═════ Source excerpt ═════

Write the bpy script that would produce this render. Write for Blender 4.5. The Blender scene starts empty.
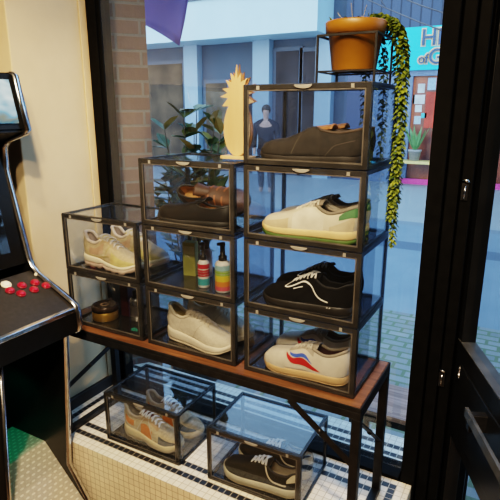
import bpy, bmesh, math, random
from math import sin, cos, pi, radians
from mathutils import Vector, Matrix

random.seed(7)
C = bpy.context.scene.collection
H0 = 0.87                       # the shop floor is z = 0; the rack's wooden top is at z = H0

# ------------------------------------------------------------------ camera
CAM = Vector((0.690733, -1.189448, 0.743932))
YAW, PIT, FPX = -0.5117850, 0.2663373, 511.143
fw = Vector((sin(YAW) * cos(PIT), cos(YAW) * cos(PIT), -sin(PIT)))
rt = Vector((cos(YAW), -sin(YAW), 0))
up = rt.cross(fw)
cam = bpy.data.objects.new('camera', bpy.data.cameras.new('camera'))
C.objects.link(cam)
cam.matrix_world = Matrix(((rt.x, up.x, -fw.x, CAM.x), (rt.y, up.y, -fw.y, CAM.y), (rt.z, up.z, -fw.z, CAM.z + H0), (0, 0, 0, 1)))
cam.data.sensor_width = 36
cam.data.lens = 36 * FPX / 500
cam.data.clip_start = 0.02
cam.data.clip_end = 200
bpy.context.scene.camera = cam


def at(u, v, Y):                # the point seen at photo pixel (u, v) on the upright plane y = Y
    d = fw + rt * ((u - 250) / FPX) - up * ((v - 250) / FPX)
    t = (Y - CAM.y) / d.y
    return CAM + d * t + Vector((0, 0, H0))


# ------------------------------------------------------------------ materials
def mat(name, col, rough=0.5, metal=0.0, var=0.12, scale=30, bump=0.0, emit=0, coat=0.0, spec=0.5, col2=None):
    m = bpy.data.materials.new(name)
    m.use_nodes = True
    nt = m.node_tree
    b = nt.nodes['Principled BSDF']
    b.inputs['Roughness'].default_value = rough
    b.inputs['Metallic'].default_value = metal
    b.inputs['Specular IOR Level'].default_value = spec
    b.inputs['Coat Weight'].default_value = coat
    tc = nt.nodes.new('ShaderNodeTexCoord')
    nz = nt.nodes.new('ShaderNodeTexNoise')
    nz.inputs['Scale'].default_value = scale
    nz.inputs['Detail'].default_value = 4
    nt.links.new(tc.outputs['Object'], nz.inputs['Vector'])
    rp = nt.nodes.new('ShaderNodeValToRGB')
    c2 = col2 or tuple(min(1, c * (1 + var)) for c in col)
    c1 = col if col2 else tuple(c * (1 - var) for c in col)
    rp.color_ramp.elements[0].color = (*c1, 1)
    rp.color_ramp.elements[1].color = (*c2, 1)
    rp.color_ramp.elements[0].position = 0.35
    rp.color_ramp.elements[1].position = 0.65
    nt.links.new(nz.outputs['Fac'], rp.inputs['Fac'])
    nt.links.new(rp.outputs['Color'], b.inputs['Base Color'])
    if bump:
        bp = nt.nodes.new('ShaderNodeBump')
        bp.inputs['Strength'].default_value = bump
        bp.inputs['Distance'].default_value = 0.004
        nt.links.new(nz.outputs['Fac'], bp.inputs['Height'])
        nt.links.new(bp.outputs['Normal'], b.inputs['Normal'])
    if emit:
        nt.links.new(rp.outputs['Color'], b.inputs['Emission Color'])
        b.inputs['Emission Strength'].default_value = emit
    return m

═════

• [Required task]
Without the pictures, print the whole listing exactly as given.

• [Answer below]
Write the bpy script that would produce this render. Write for Blender 4.5. The Blender scene starts empty.
import bpy, bmesh, math, random
from math import sin, cos, pi, radians
from mathutils import Vector, Matrix

random.seed(7)
C = bpy.context.scene.collection
H0 = 0.87                       # the shop floor is z = 0; the rack's wooden top is at z = H0

# ------------------------------------------------------------------ camera
CAM = Vector((0.690733, -1.189448, 0.743932))
YAW, PIT, FPX = -0.5117850, 0.2663373, 511.143
fw = Vector((sin(YAW) * cos(PIT), cos(YAW) * cos(PIT), -sin(PIT)))
rt = Vector((cos(YAW), -sin(YAW), 0))
up = rt.cross(fw)
cam = bpy.data.objects.new('camera', bpy.data.cameras.new('camera'))
C.objects.link(cam)
cam.matrix_world = Matrix(((rt.x, up.x, -fw.x, CAM.x), (rt.y, up.y, -fw.y, CAM.y), (rt.z, up.z, -fw.z, CAM.z + H0), (0, 0, 0, 1)))
cam.data.sensor_width = 36
cam.data.lens = 36 * FPX / 500
cam.data.clip_start = 0.02
cam.data.clip_end = 200
bpy.context.scene.camera = cam


def at(u, v, Y):                # the point seen at photo pixel (u, v) on the upright plane y = Y
    d = fw + rt * ((u - 250) / FPX) - up * ((v - 250) / FPX)
    t = (Y - CAM.y) / d.y
    return CAM + d * t + Vector((0, 0, H0))


# ------------------------------------------------------------------ materials
def mat(name, col, rough=0.5, metal=0.0, var=0.12, scale=30, bump=0.0, emit=0, coat=0.0, spec=0.5, col2=None):
    m = bpy.data.materials.new(name)
    m.use_nodes = True
    nt = m.node_tree
    b = nt.nodes['Principled BSDF']
    b.inputs['Roughness'].default_value = rough
    b.inputs['Metallic'].default_value = metal
    b.inputs['Specular IOR Level'].default_value = spec
    b.inputs['Coat Weight'].default_value = coat
    tc = nt.nodes.new('ShaderNodeTexCoord')
    nz = nt.nodes.new('ShaderNodeTexNoise')
    nz.inputs['Scale'].default_value = scale
    nz.inputs['Detail'].default_value = 4
    nt.links.new(tc.outputs['Object'], nz.inputs['Vector'])
    rp = nt.nodes.new('ShaderNodeValToRGB')
    c2 = col2 or tuple(min(1, c * (1 + var)) for c in col)
    c1 = col if col2 else tuple(c * (1 - var) for c in col)
    rp.color_ramp.elements[0].color = (*c1, 1)
    rp.color_ramp.elements[1].color = (*c2, 1)
    rp.color_ramp.elements[0].position = 0.35
    rp.color_ramp.elements[1].position = 0.65
    nt.links.new(nz.outputs['Fac'], rp.inputs['Fac'])
    nt.links.new(rp.outputs['Color'], b.inputs['Base Color'])
    if bump:
        bp = nt.nodes.new('ShaderNodeBump')
        bp.inputs['Strength'].default_value = bump
        bp.inputs['Distance'].default_value = 0.004
        nt.links.new(nz.outputs['Fac'], bp.inputs['Height'])
        nt.links.new(bp.outputs['Normal'], b.inputs['Normal'])
    if emit:
        nt.links.new(rp.outputs['Color'], b.inputs['Emission Color'])
        b.inputs['Emission Strength'].default_value = emit
    return m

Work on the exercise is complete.